Analysts expect weak H2 results from luxury so forecasts for the Q3 earnings season, which kicked off this week, were low. So far, those expectations are not proving low enough. The industry’s giant, LVMH, which has a market capitalization greater than its six largest competitors combined, was in the spotlight yesterday.

LVMH reported Q3 revenue of €19.1 billion, which fell short of analyst expectations. The company posted a 3% organic decline in sales, whereas analysts had predicted 2% growth. This disappointing performance was primarily driven by a 16% revenue drop in Asia (excluding Japan), particularly in China, where consumer demand softened and which comprises about a third of LVMH’s sales. Growth in Japan was the only bright spot (up 20%) yet Japan contributes to less than 10% of group revenue. Sales growth in the U.S. was flat, but the U.S. continues to become a more important market for LVMH given the protracted slump in Asian sales.

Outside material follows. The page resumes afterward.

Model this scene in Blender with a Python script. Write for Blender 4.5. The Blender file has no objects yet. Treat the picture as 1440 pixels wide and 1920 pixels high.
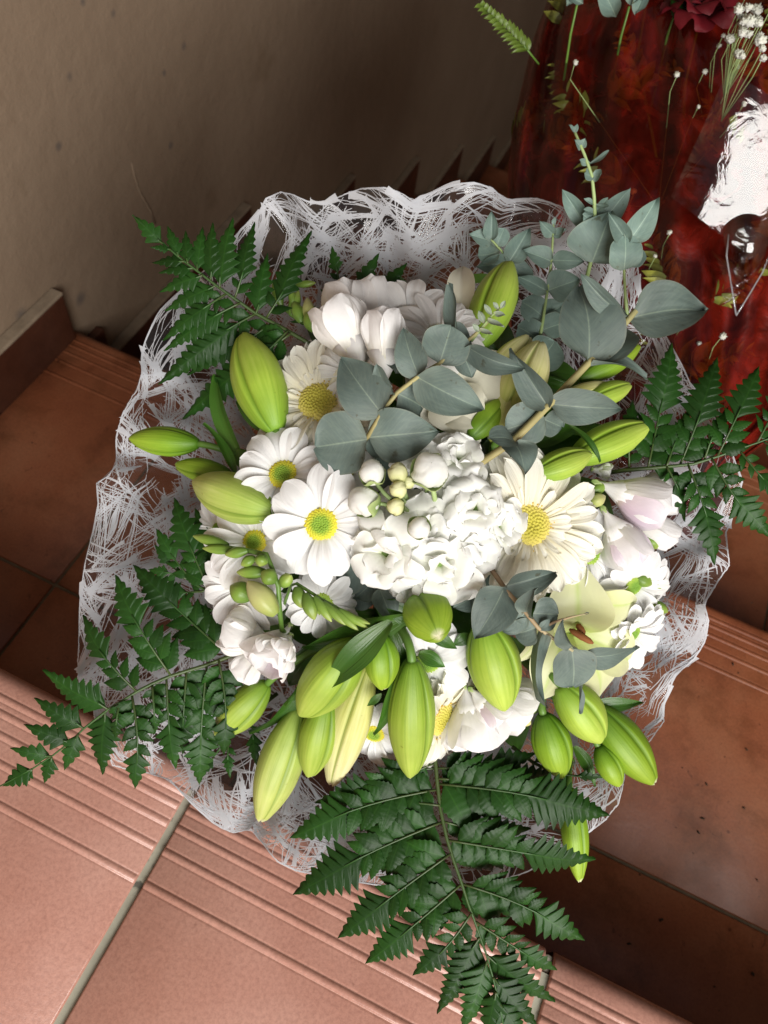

Revenues were negative across all LVMH business groups apart from Perfumes and Cosmetics (3%) and Selective Retailing, principally SEPHORA (2%). One of the most impacted sectors was fashion and leather goods, which fell by 5% when a slight 0.5% growth had been anticipated. This is especially bad news as this segmented comprises almost half of LVMH’s revenues.

LVMH’s share price closed down almost 7% yesterday, which drove down the FSW Markets All Luxury Index by over 5% on a day when the benchmark S&P 500 was flat. Over the second half of the year, the FSW Index and the S&P 500 have moved in almost complete opposite directions as per the below figure. Our index is now down about 13 percent year YTD while the S&P is up about 23%.

Earnings season continues this Friday with Kering and Brunello Cucinelli due to report on Q3. General expectations are that Gucci will continue to pull down Kering while Cucinelli may continue to show some resilience. Investors did show some appetite for LVMH today as its share price is up over 1%. LVMH’s valuation has turned more attractive over the course of the year with its P/E ratio declines from over 25x in March to around 21x now.